D'altronde, quando le cose vanno male - in questo momento vanno malissimo - una voce che denunci le storture e le inadeguatezze del sistema non solo viene ascoltata dalla massa, ma si trasforma presto in un grido corale che scuote il Palazzo. Palazzo che in effetti traballa terrorizzato dalla protesta urlata dall'inimitabile guitto. Al punto che il povero Mario Monti, continuatore dell'opera di demolizione economica iniziata dai cosiddetti europeisti, spaventato dal successo piazzaiolo di Grillo, lancia messaggi di pace: caro Beppe, mettiamoci d'accordo, nel prossimo governo di centrosinistra ti garantiamo un posto da ministro tecnico. Lo stesso, in altra forma, fa Pier Luigi Bersani, illudendosi che sia sufficiente una cadrega per ammorbidire, e utilizzare ai propri fini, il condottiero del Movimento 5 Stelle.

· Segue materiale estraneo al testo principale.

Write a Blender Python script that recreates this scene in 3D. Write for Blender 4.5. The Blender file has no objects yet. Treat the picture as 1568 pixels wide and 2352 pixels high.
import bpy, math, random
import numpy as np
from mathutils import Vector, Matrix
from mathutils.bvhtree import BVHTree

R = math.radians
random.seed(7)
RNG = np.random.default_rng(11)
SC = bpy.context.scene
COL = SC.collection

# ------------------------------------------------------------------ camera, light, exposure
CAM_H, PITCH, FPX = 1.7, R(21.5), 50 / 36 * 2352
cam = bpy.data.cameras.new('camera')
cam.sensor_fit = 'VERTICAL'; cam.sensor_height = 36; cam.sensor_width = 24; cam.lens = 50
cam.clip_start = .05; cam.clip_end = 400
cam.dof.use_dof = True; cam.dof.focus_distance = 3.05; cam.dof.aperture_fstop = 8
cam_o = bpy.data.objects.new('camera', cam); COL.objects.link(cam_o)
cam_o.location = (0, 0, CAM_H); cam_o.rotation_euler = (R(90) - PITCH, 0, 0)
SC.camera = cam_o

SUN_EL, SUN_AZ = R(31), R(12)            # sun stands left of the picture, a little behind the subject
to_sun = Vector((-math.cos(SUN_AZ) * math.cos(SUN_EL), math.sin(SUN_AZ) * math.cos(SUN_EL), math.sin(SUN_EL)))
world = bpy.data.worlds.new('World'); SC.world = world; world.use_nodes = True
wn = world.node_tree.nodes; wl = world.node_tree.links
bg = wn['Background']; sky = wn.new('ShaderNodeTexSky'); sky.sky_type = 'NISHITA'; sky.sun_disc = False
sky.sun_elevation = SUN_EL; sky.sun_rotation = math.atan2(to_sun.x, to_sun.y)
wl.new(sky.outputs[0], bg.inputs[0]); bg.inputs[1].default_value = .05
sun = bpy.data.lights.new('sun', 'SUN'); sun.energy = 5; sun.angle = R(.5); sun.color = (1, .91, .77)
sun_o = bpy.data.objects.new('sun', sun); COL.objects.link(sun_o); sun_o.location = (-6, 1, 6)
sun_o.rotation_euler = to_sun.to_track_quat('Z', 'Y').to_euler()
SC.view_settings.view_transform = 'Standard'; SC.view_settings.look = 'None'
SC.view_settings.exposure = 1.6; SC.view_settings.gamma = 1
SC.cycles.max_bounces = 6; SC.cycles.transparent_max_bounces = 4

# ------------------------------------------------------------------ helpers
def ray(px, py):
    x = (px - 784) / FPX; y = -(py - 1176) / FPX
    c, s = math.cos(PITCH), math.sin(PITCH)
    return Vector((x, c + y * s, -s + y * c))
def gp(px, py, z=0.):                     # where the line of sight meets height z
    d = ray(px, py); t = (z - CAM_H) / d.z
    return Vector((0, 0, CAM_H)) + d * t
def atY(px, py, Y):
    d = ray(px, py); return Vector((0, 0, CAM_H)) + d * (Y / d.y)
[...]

È evidente: la casta ha paura di lui, della sua crescita (nella considerazione della gente) tale da minacciare la governabilità. L'apparato politico tradizionale, in questi ultimi giorni di campagna elettorale, durante i quali si assiste all'inarrestabile ascesa dei grillini, mostra la propria debolezza: non è in grado di opporsi all'antipolitica e tenta di sedurne i promotori allo scopo di integrarli, depotenziando la loro carica esplosiva. Centristi e democratici si illudono di riuscire ad arginare l'ondata protestataria; ma chi la cavalca è consapevole di doversi agitare ancora di più per non dissipare il proprio patrimonio di consensi. Gli scontenti vogliono essere rappresentati da uomini che si scagliano contro il potere, non che trattino con esso per strapparne una fettina.

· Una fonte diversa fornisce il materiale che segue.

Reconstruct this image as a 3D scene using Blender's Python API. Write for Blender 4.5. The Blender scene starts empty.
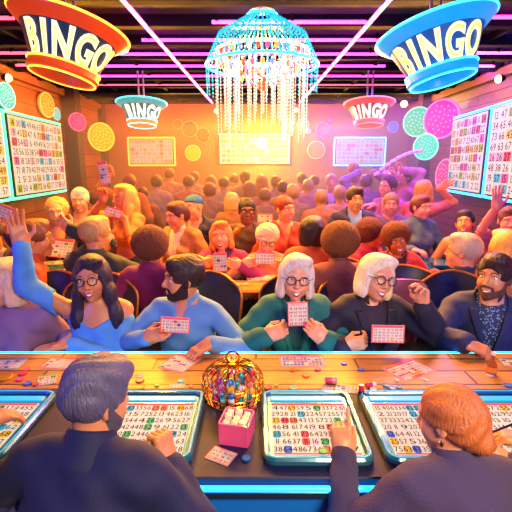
import bpy, math, random
import numpy as np
from mathutils import Vector, Matrix
rnd = random.Random(7)
PI = math.pi
sc = bpy.context.scene
COL = sc.collection
f32 = np.float32
V = lambda *a: np.array(a, dtype=float)

# ------------------------------------------------------------------ camera
CAMZ, FPX = 1.62, 420.0
PITCH = math.atan(91 / FPX)
cam_d = bpy.data.cameras.new('camera'); cam = bpy.data.objects.new('camera', cam_d); COL.objects.link(cam)
cam.location = (0, 0, CAMZ); cam.rotation_euler = (PI/2 - PITCH, 0, 0)
cam_d.sensor_width = 36; cam_d.lens = FPX / 512 * 36; cam_d.clip_start = 0.05; cam_d.clip_end = 100
sc.camera = cam

def ray(px, py):
    x = (px - 256) / FPX; y = -(py - 256) / FPX
    c, s = math.cos(PITCH), math.sin(PITCH)
    return V(x, c + y * s, -s + y * c)
def at(px, py, Y):
    d = ray(px, py); t = Y / d[1]
    return V(0, 0, CAMZ) + d * t
def onz(px, py, z):
    d = ray(px, py); t = (z - CAMZ) / d[2]
    return V(0, 0, CAMZ) + d * t
def onx(px, py, X):
    d = ray(px, py); t = X / d[0]
    return V(0, 0, CAMZ) + d * t

def unit(v):
    v = np.asarray(v, float); return v / (np.linalg.norm(v) + 1e-12)
def rot(axis, deg):
    a = unit(axis); t = math.radians(deg); c, s = math.cos(t), math.sin(t)
    x, y, z = a
    return np.array([[c+x*x*(1-c), x*y*(1-c)-z*s, x*z*(1-c)+y*s], [y*x*(1-c)+z*s, c+y*y*(1-c), y*z*(1-c)-x*s], [z*x*(1-c)-y*s, z*y*(1-c)+x*s, c+z*z*(1-c)]])
def frame(x, y):                 # columns x, y, z
    x = unit(x); z = unit(np.cross(x, y)); y = np.cross(z, x)
    return np.stack([x, y, z], 1)
I3 = np.eye(3)
def Rz(d): return rot((0, 0, 1), d)

# ------------------------------------------------------------------ materials
MATS = {}
def srgb(h):
    h = h.lstrip('#'); c = [int(h[i:i+2], 16) / 255 for i in (0, 2, 4)]
    return tuple((x/12.92 if x <= .04045 else ((x+.055)/1.055)**2.4) for x in c) + (1,)
def mat(name, col, rough=.5, metal=0, emit=None, es=0, bump=0, bscale=60, stretch=(1,1,1), sss=0, var=0, coat=0, sheen=0, alpha=1, trans=0, spec=.5):
    if name in MATS: return MATS[name]
    m = bpy.data.materials.new(name); m.use_nodes = True; MATS[name] = m
    nt = m.node_tree; b = nt.nodes['Principled BSDF']
    c = srgb(col) if isinstance(col, str) else col
    b.inputs['Base Color'].default_value = c; b.inputs['Roughness'].default_value = rough; b.inputs['Metallic'].default_value = metal
    b.inputs['Specular IOR Level'].default_value = spec
    if emit: b.inputs['Emission Color'].default_value = srgb(emit); b.inputs['Emission Strength'].default_value = es
    if sss: b.inputs['Subsurface Weight'].default_value = sss; b.inputs['Subsurface Radius'].default_value = (.012, .005, .003); b.inputs['Subsurface Scale'].default_value = 1
    if coat: b.inputs['Coat Weight'].default_value = coat
    if sheen: b.inputs['Sheen Weight'].default_value = sheen
    if trans: b.inputs['Transmission Weight'].default_value = trans
    tc = nt.nodes.new('ShaderNodeTexCoord'); mp = nt.nodes.new('ShaderNodeMapping'); mp.inputs['Scale'].default_value = stretch
    nt.links.new(tc.outputs['Object'], mp.inputs[0])
    nz = nt.nodes.new('ShaderNodeTexNoise'); nz.inputs['Scale'].default_value = bscale; nz.inputs['Detail'].default_value = 3
    nt.links.new(mp.outputs[0], nz.inputs['Vector'])
    if bump:
        bp = nt.nodes.new('ShaderNodeBump'); bp.inputs['Strength'].default_value = bump; bp.inputs['Distance'].default_value = .01
        nt.links.new(nz.outputs[0], bp.inputs['Height']); nt.links.new(bp.outputs[0], b.inputs['Normal'])
    v = var or .06
    hs = nt.nodes.new('ShaderNodeMix'); hs.data_type = 'RGBA'
    hs.inputs[6].default_value = tuple(x * (1 - v) for x in c[:3]) + (1,); hs.inputs[7].default_value = tuple(min(1, x * (1 + v)) for x in c[:3]) + (1,)
    nt.links.new(nz.outputs[0], hs.inputs[0]); nt.links.new(hs.outputs[2], b.inputs['Base Color'])
    return m
def cloth(name, col, **k):
    k.setdefault('bump', .15); k.setdefault('bscale', 180); k.setdefault('sheen', .04); k.setdefault('rough', .75)
    return mat('cloth_' + name, col, **k)
def skinm(col): return mat('skin_' + col, col, rough=.42, sss=.12, bscale=25, var=.05)
def hairm(col, r=.42, stretch=(1, 1, .1)): return mat('hair_' + col, col, rough=r, bump=.6, bscale=190, stretch=stretch, var=.35)
def knit(name, col):
    return mat('knit_' + name, col, rough=.85, bump=.5, bscale=260, sheen=.08, var=.12)
def glow(name, col, es, base=None): return mat('glow_' + name, base or col, rough=.4, emit=col, es=es)
def lit(name, col, es, k=.28):
    c = srgb(col); return mat('glow_' + name, tuple(v*k for v in c[:3]) + (1,), rough=.5, emit=col, es=es, spec=.06)
def dots(name, base, dot, scale=60):
    m = mat('cloth_' + name, base, rough=.7)
    nt = m.node_tree; b = nt.nodes['Principled BSDF']; tc = nt.nodes['Texture Coordinate']
    vo = nt.nodes.new('ShaderNodeTexVoronoi'); vo.inputs['Scale'].default_value = scale
    cr = nt.nodes.new('ShaderNodeValToRGB'); cr.color_ramp.elements[0].position = .28; cr.color_ramp.elements[1].position = .34
    cr.color_ramp.elements[0].color = srgb(dot); cr.color_ramp.elements[1].color = srgb(base)
    nt.links.new(tc.outputs['Object'], vo.inputs['Vector']); nt.links.new(vo.outputs['Distance'], cr.inputs[0]); nt.links.new(cr.outputs[0], b.inputs['Base Color'])
    return m
def planks(name, c1, c2, seam, axes='YZ', width=2.2, height=.16, rough=.45, bump=.5):
    if name in MATS: return MATS[name]
    m = bpy.data.materials.new(name); m.use_nodes = True; MATS[name] = m
    nt = m.node_tree; N = nt.nodes.new; L = nt.links.new; b = nt.nodes['Principled BSDF']; b.inputs['Roughness'].default_value = rough
    tc = N('ShaderNodeTexCoord'); sp = N('ShaderNodeSeparateXYZ'); cb = N('ShaderNodeCombineXYZ'); L(tc.outputs['Object'], sp.inputs[0])
    L(sp.outputs['XYZ'.index(axes[0])], cb.inputs[0]); L(sp.outputs['XYZ'.index(axes[1])], cb.inputs[1])
    br = N('ShaderNodeTexBrick'); br.inputs['Scale'].default_value = 1; br.inputs['Brick Width'].default_value = width; br.inputs['Row Height'].default_value = height
    br.inputs['Mortar Size'].default_value = .006; br.inputs['Mortar Smooth'].default_value = .2
    br.inputs['Color1'].default_value = srgb(c1); br.inputs['Color2'].default_value = srgb(c2); br.inputs['Mortar'].default_value = srgb(seam)
    L(cb.outputs[0], br.inputs['Vector'])
    mp = N('ShaderNodeMapping'); mp.inputs['Scale'].default_value = (2, 26, 1); L(cb.outputs[0], mp.inputs[0])
    nz = N('ShaderNodeTexNoise'); nz.inputs['Scale'].default_value = 3; nz.inputs['Detail'].default_value = 5; nz.inputs['Distortion'].default_value = .6; L(mp.outputs[0], nz.inputs['Vector'])
    mx = N('ShaderNodeMix'); mx.data_type = 'RGBA'; mx.blend_type = 'MULTIPLY'; mx.inputs[0].default_value = .75
    cr = N('ShaderNodeValToRGB'); cr.color_ramp.elements[0].position = .3; cr.color_ramp.elements[1].position = .65; cr.color_ramp.elements[0].color = (.42, .38, .36, 1); cr.color_ramp.elements[1].color = (1, 1, 1, 1)
    L(nz.outputs[0], cr.inputs[0]); L(br.outputs['Color'], mx.inputs[6]); L(cr.outputs[0], mx.inputs[7]); L(mx.outputs[2], b.inputs['Base Color'])
    bp = N('ShaderNodeBump'); bp.inputs['Strength'].default_value = bump; bp.inputs['Distance'].default_value = .02; bp.invert = True; L(br.outputs['Fac'], bp.inputs['Height']); L(bp.outputs[0], b.inputs['Normal'])
    return m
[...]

Guai se Grillo accettasse un negoziato con coloro che combatte, perderebbe di colpo la propria credibilità. Se il risultato della consultazione gli fosse favorevole, la prossima legislatura si profilerebbe drammatica per i sensali dei partiti «storici». Nessun governo, avendo sul collo il fiato del M5S, avrebbe la serenità per attuare un sia pur modesto programma. Qualsiasi opposizione in genere è poco malleabile, figuriamoci un'opposizione grillina eterodiretta dal comico istrione. Qualcuno si eccita all'ipotesi che il nuovo Parlamento sia ingestibile e che l'intero impianto istituzionale vada a rotoli; non manca mai chi sogna di delegare il compito di fare la rivoluzione a un gruppo di volontari, e di godersi lo spettacolo in tivù, comodamente seduto in poltrona e in ciabatte.

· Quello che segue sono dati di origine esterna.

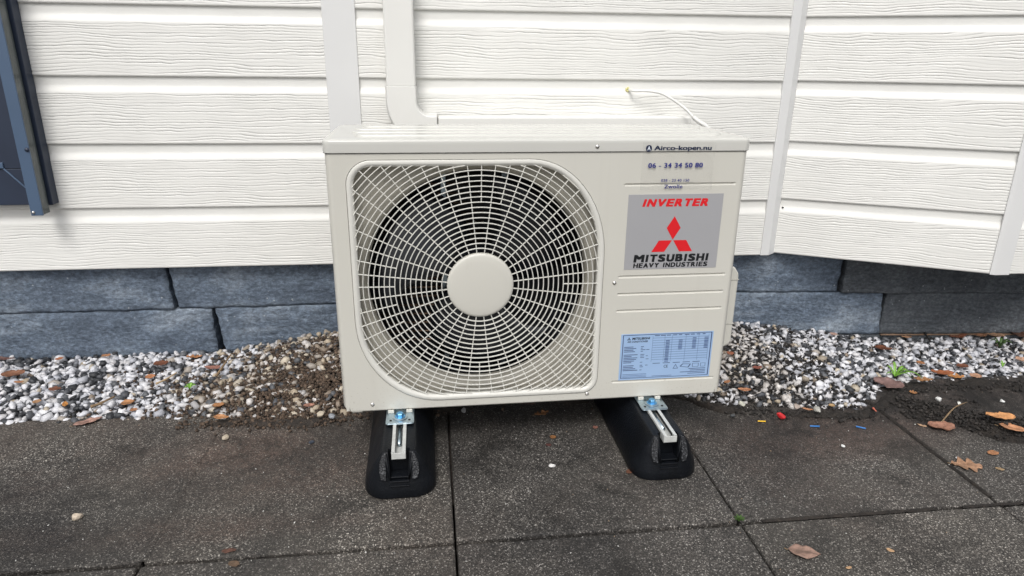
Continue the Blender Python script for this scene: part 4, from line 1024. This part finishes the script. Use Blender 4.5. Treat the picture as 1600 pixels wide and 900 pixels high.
LEAVES = [
 (138, 661, 36, 12, 35, PK, 'oval', 'pinkish brown oval leaf on the paving beside the left gravel edge', .2),
 (346, 654, 24, 10, -4, OR, 'oval', 'bright orange leaf at the paving edge below the brown gravel heap', .45),
 (1256, 865, 44, 22, -18, (.27, .17, .13), 'oval', 'large pale brown oval leaf near the bottom of the picture', .15),
 (1510, 729, 38, 22, -15, (.30, .17, .10), 'lobed', 'lobed brown oak leaf on the right-hand paving', .2),
 (1551, 709, 15, 9, 10, OR2, 'torn', 'little orange leaf just above the lobed oak leaf', .2),
 (1472, 661, 34, 18, -14, (.27, .13, .085), 'torn', 'folded reddish brown leaf at the edge of the spilled soil', .6),
 (1560, 661, 36, 16, -12, (.52, .25, .10), 'torn', 'orange leaf on the spilled soil, the left one of a pair', .35),
 (1584, 669, 34, 13, -32, (.42, .20, .10), 'oval', 'orange brown leaf lapped by the brighter orange leaf on the soil', .4),
 (825, 631, 26, 12, -10, (.13, .075, .06), 'torn', 'dull brown leaf in the shade right under the heat pump', .4),
 (846, 648, 26, 10, 20, (.20, .095, .04), 'lobed', 'curled brown leaf just in front of the shade under the heat pump', .7),
 (787, 631, 12, 6, -10, (.16, .07, .05), 'torn', 'small dark red leaf scrap deep under the heat pump', .4),
 (864, 684, 10, 8, 60, (.24, .11, .04), 'torn', 'tiny brown leaf scrap between the rubber blocks', .3),
 (930, 669, 8, 7, 60, (.26, .12, .09), 'torn', 'tiny pinkish leaf scrap near the right rubber block', .3),
 (983, 738, 12, 8, 50, (.14, .06, .035), 'torn', 'dark leaf scrap touching the right rubber block', .3),
 (857, 696, 9, 6, 0, (.09, .035, .03), 'torn', 'dark red leaf scrap in front of the tiny brown scrap', .2),
 (358, 862, 20, 7, 8, (.10, .045, .03), 'torn', 'dark brown leaf scrap on the joint at the bottom left', .1),
 (366, 882, 12, 14, 70, (.12, .075, .045), 'torn', 'brown leaf smear in front of the bottom left joint', .08),
 (1391, 861, 10, 6, -30, TN, 'sliver', 'small tan leaf flake at the bottom right', .2),
 (1326, 888, 9, 4, 10, TN, 'sliver', 'tan flake at the very bottom of the paving', .2),
 (1562, 734, 11, 5, -20, (.32, .22, .12), 'sliver', 'narrow tan flake right of the lobed oak leaf', .2),
 (1261, 641, 16, 5, -25, (.42, .20, .10), 'sliver', 'thin orange leaf strip between two pebbles', .5),
 (1299, 636, 9, 6, 0, (.40, .26, .12), 'torn', 'tiny tan ring-like leaf flake on the paving edge', .8),
 (1440, 666, 12, 4, -40, (.42, .27, .17), 'sliver', 'narrow tan flake left of the folded reddish leaf', .4),
 (252, 570, 20, 14, 10, RB, 'torn', 'red brown leaf in the white gravel below the plinth', .5),
 (304, 559, 22, 10, 8, (.34, .15, .06), 'lobed', 'orange brown leaf against the plinth left of the gravel heap', .5),
 (235, 590, 13, 11, 60, (.42, .18, .08), 'torn', 'small orange leaf above the straw stalk in the gravel', .4),
 (21, 587, 28, 14, 10, (.20, .09, .05), 'torn', 'brown leaf in the gravel at the far left', .5),
 (30, 598, 13, 5, 5, OR2, 'sliver', 'orange scrap just below the brown leaf at far left', .3),
 (86, 609, 16, 8, 5, RB, 'torn', 'dark red leaf scrap in the middle of the left gravel', .4),
 (102, 633, 16, 6, -60, (.46, .20, .05), 'sliver', 'upright orange sliver near the front of the left gravel', .4),
 (58, 629, 10, 9, 60, (.36, .20, .10), 'torn', 'tan scrap near the front left corner of the gravel', .4),
 (200, 631, 18, 13, 25, OR, 'oval', 'round orange leaf at the front of the left gravel', .5),
 (209, 641, 10, 7, 30, OR2, 'torn', 'small orange scrap below the round orange leaf', .4),
 (332, 576, 24, 10, -8, (.26, .12, .09), 'torn', 'pinkish brown leaf where white gravel meets the heap', .4),
 (341, 633, 17, 10, 15, (.36, .17, .07), 'torn', 'orange brown leaf at the foot of the brown heap', .5),
 (482, 626, 12, 14, 100, (.34, .17, .12), 'oval', 'pink leaf on the brown gravel heap near the appliance corner', .4),
 (8, 562, 26, 5, -5, (.12, .06, .05), 'sliver', 'dark brown leaf by the plinth at the far left edge', .3),
 (93, 562, 10, 6, 40, (.36, .13, .05), 'torn', 'orange red scrap by the plinth at left', .4),
 (166, 557, 12, 7, 0, (.36, .17, .08), 'torn', 'orange scrap by the plinth, second from the left', .4),
 (1379, 546, 24, 14, -25, RB, 'oval', 'red brown leaf in the gravel above the green weed', .4),
 (1438, 568, 11, 8, -30, OR2, 'torn', 'small orange scrap in the right-hand gravel', .4),
 (1472, 585, 30, 11, -12, (.27, .09, .035), 'torn', 'dark orange leaf at the front of the right-hand gravel', .5),
 (1493, 590, 22, 11, -10, (.40, .18, .06), 'lobed', 'orange leaf overlapping the dark orange leaf', .4),
 (1503, 574, 17, 9, 0, RB, 'torn', 'rusty leaf behind the overlapping orange leaves', .5),
 (1524, 589, 16, 11, 10, (.44, .25, .16), 'torn', 'tan leaf at the gravel edge right of the orange leaves', .4),
 (1597, 564, 14, 14, 70, (.42, .26, .18), 'torn', 'tan leaf at the right edge of the picture', .4),
 (1388, 602, 40, 25, -35, PU, 'torn', 'large torn purple brown leaf below the green weed', .35),
 (1441, 598, 26, 9, -8, (.27, .13, .05), 'lobed', 'brown lobed leaf in front of the green weed', .5),
 (1428, 608, 10, 8, -30, OR, 'oval', 'small round orange leaf below the green weed', .4),
 (1496, 528, 30, 8, 12, RB, 'torn', 'rusty leaf leaning on the dark plinth stone', .6),
 (1532, 526, 18, 8, 5, (.22, .11, .06), 'torn', 'brown leaf at the plinth right of the rusty leaf', .5),
 (1556, 526, 26, 9, -8, (.30, .18, .11), 'oval', 'pale brown leaf at the foot of the dark stone', .5),
 (1592, 526, 20, 16, 60, (.09, .045, .03), 'torn', 'dark leaf clump in the far right corner by the plinth', .8),
 (1416, 528, 14, 6, -10, (.30, .17, .10), 'torn', 'tan scrap by the plinth under the stone joint', .4),
 (1163, 607, 20, 9, -14, (.45, .20, .10), 'oval', 'orange leaf on the gravel close to the appliance corner', .3),
 (1136, 596, 13, 6, 30, OR2, 'sliver', 'orange sliver behind the appliance corner', .4),
 (1141, 553, 12, 9, 60, (.30, .11, .06), 'torn', 'reddish leaf scrap beside the valve cover', .4),
 (1183, 572, 16, 8, 5, (.20, .06, .04), 'torn', 'dark red scrap in the shaded right-hand gravel', .4),
 (1302, 523, 10, 8, 20, (.42, .27, .22), 'torn', 'pinkish scrap just below the plinth on the right', .4),
]
for L_ in LEAVES: leaf(*L_[:8], curl=L_[8])

def stick(P, r, mat, label, name='twig', cat='twig'):
    pts = []
    for (px, py, dz) in P:
        q = place(px, py); pts.append(Vector((q.x, q.y, q.z+dz)))
    base = pts[0].copy(); mb = MB(); sp_ = smooth_pts([q-base for q in pts], 5); mb.tube(sp_, [r*(1-.5*i/len(sp_))*(1+.15*sin(i*1.7)) for i in range(len(sp_))], 7)
    o = link(name, mb.mesh(name), mat, wn=False); o.location = base; return tag(o, label, cat)
stick([(244, 602, .004), (260, 596, .006), (277, 586, .007)], .0026, M['straw'], 'long straw-coloured stalk lying on the white gravel')
stick([(142, 637, .003), (160, 632, .005), (180, 623, .006)], .0036, M['twig'], 'brown stick lying along the front of the left gravel')
stick([(338, 590, .004), (350, 578, .012), (363, 564, .02)], .0032, M['twig'], 'dark stick slanting up where gravel meets the brown heap')
stick([(1450, 655, .001), (1470, 648, .004), (1490, 640, .004), (1510, 632, .006)], .0022, M['twig'], 'thin broken stick on the dark spilled soil')
stick([(1453, 666, .001), (1462, 668, .002), (1472, 669, .002)], .0012, M['straw'], 'short pale stem under the folded reddish leaf')
stick([(1439, 519, .012), (1446, 528, .010), (1453, 536, .005)], .0034, plain('black_bark', (.012, .011, .010), .8), 'black curved piece of bark leaning by the dark plinth')
stick([(1364, 638, .001), (1369, 644, .002)], .0022, plain('pink_plastic', (.55, .15, .10), .5), 'tiny salmon plastic scrap near the tile joint', 'plastic_scrap', 'scrap')
def rod(px, py, lpx, ang, r, mat, label):
    p = place(px, py); d = (p-Vector(CAM)).length; L = lpx*d/FPX
    mb = MB().tube([(-L/2, 0, r), (L/2, 0, r)], r, 10); o = link('wire_offcut', mb.mesh('w'), mat); o.location = p; o.rotation_euler = (0, 0, radians(ang)); return tag(o, label, 'wire scrap', 'cable offcuts on the paving')
rod(1190, 659, 11, -12, .0014, M['yellow'], 'yellow cable offcut on the paving right of the block')
rod(1273, 667, 13, -10, .0017, M['bluep'], 'blue cable offcut nearer to the heat pump'); rod(1345, 669, 12, -35, .0017, M['bluep'], 'blue cable offcut nearer to the tile joint on the right')
# red crumpled scrap
p = place(1223, 648); V = pebble_shape(JV, .22, 9)*np.array([.0125, .0085, .0095]); V[:, 2] -= V[:, 2].min(); V[:, 0] += V[:, 2]*-.4
me = bpy.data.meshes.new('foil_scrap'); me.from_pydata([tuple(v) for v in V], [], [tuple(f) for f in JF]); o = link('foil_scrap', me, M['redchip'], clean=False, smooth=False); o.location = p; o.rotation_euler = (0, 0, radians(-50))
tag(o, 'shiny red crumpled scrap lying in front of the right gravel', 'scrap')

# weeds
def weed(px, py, blades, mat, label, name='weed', w=.004):
    p = place(px, py); t = thing(name, label, 'weed', tuple(p)); 
    rr_ = random.Random(px)
    for (dx_, dy_, h, arc, ww) in blades:
        mb = MB(); pts = []
        for i in range(9):
            u = i/8; pts.append(Vector((dx_*u, dy_*u, h*sin(pi*min(1, u*arc))/1 if arc > .5 else h*u)))
        loops = []
        for i, q in enumerate(pts):
            t_ = (pts[min(i+1, 8)]-pts[max(i-1, 0)]).normalized(); s_ = t_.cross(Vector((0, 0, 1))); s_ = s_.normalized() if s_.length > 1e-4 else Vector((1, 0, 0)); hw = ww*(sin(pi*(.12+.86*i/8))**.7)
            loops.append([p+q-s_*hw, p+q+Vector((0, 0, -.0008)), p+q+s_*hw])
        mb.loft(loops, False); o = link('leaf', mb.mesh('leaf'), mat, t, wn=False); sm_ = o.modifiers.new('s', 'SOLIDIFY'); sm_.thickness = .0006
weed(1398, 588, [(.040, -.012, .022, .95, .0040), (.034, .006, .026, .9, .0036), (.050, -.030, .020, .85, .0044), (-.012, .020, .022, .6, .0032), (.012, .030, .028, .6, .0034), (.030, -.02, .014, .9, .0030), (-.022, .004, .012, .8, .0030), (.018, -.016, .026, .7, .0032)], M['green'], 'bright green curling weed in the right-hand gravel')
weed(1155, 814, [(.010*cos(a), .010*sin(a), .007, .6, .0018) for a in (0, .9, 1.7, 2.6, 3.4, 4.1, 5.0, 5.6)]+[(.005*cos(a), .005*sin(a), .010, .5, .0016) for a in (.4, 2.2, 3.9, 5.3)], M['moss'], 'small green tuft growing in the tile joint')
weed(296, 607, [(.014, .004, .009, .7, .004), (-.008, -.006, .008, .7, .0038), (.006, .010, .011, .7, .004), (-.006, .006, .010, .7, .0032)], M['green'], 'small bright green seedling in the white gravel')
weed(1562, 542, [(.030*cos(a), .022*sin(a), .022, .7, .0036) for a in (.2, 1.0, 1.9, 2.8, 3.6, 4.5, 5.4)], M['moss'], 'dark green weed near the plinth at the right edge')
weed(1566, 573, [(.010, .004, .010, .6, .0022), (-.008, .004, .012, .6, .0022), (.002, .010, .014, .6, .0022)], M['green'], 'tiny green sprout in the gravel at the right')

C'è un precedente. Nel 1992-'93, quando infuriava Mani pulite e la Lega minacciava sfracelli, una parte cospicua dell'opinione pubblica confidava in un sovvertimento dell'ordine costituito e vagheggiava la Seconda Repubblica. Si è visto com'è andata a finire. Nulla è mutato, se non in peggio. Con Grillo siamo di fronte a un fenomeno analogo: parecchi cittadini nauseati dallo statu quo puntano a distruggere il presente ma non sanno quale futuro desiderano né con quali mezzi costruirne uno. Il limite del Movimento Spaccamonti è questo: azzeriamo tutto, poi qualche santo provvederà. Peccato che i santi non provvedano. Cosicché il rischio è che il Paese caschi dalla padella, in cui sta bruciando, e finisca direttamente nella brace dove non potrebbe che ridursi in cenere. È vero. Ci stiamo incamminando per raggiungere la Grecia nell'abisso. Monti col proposito di salvarci ci ha costretti in ginocchio davanti ad Angela Merkel, e la reazione di Grillo è giustificata. Ma non basta dire usciamo dall'Europa e dall'euro per rimediare. Bisogna specificare come. Non basta dire non paghiamo il debito pubblico e chi ci ha prestato il denaro si arrangi. Salterebbero per aria le banche. E nelle banche ci sono i nostri risparmi, anche quelli di Grillo, suppongo.

Indicare i problemi è un merito: ma se non indichi le soluzioni sei un velleitario. Ti conviene andare a nasconderti. In questo momento non si sente l'esigenza di un bravo predicatore, ma di qualcuno che razzoli bene. Niente altro, e così sia.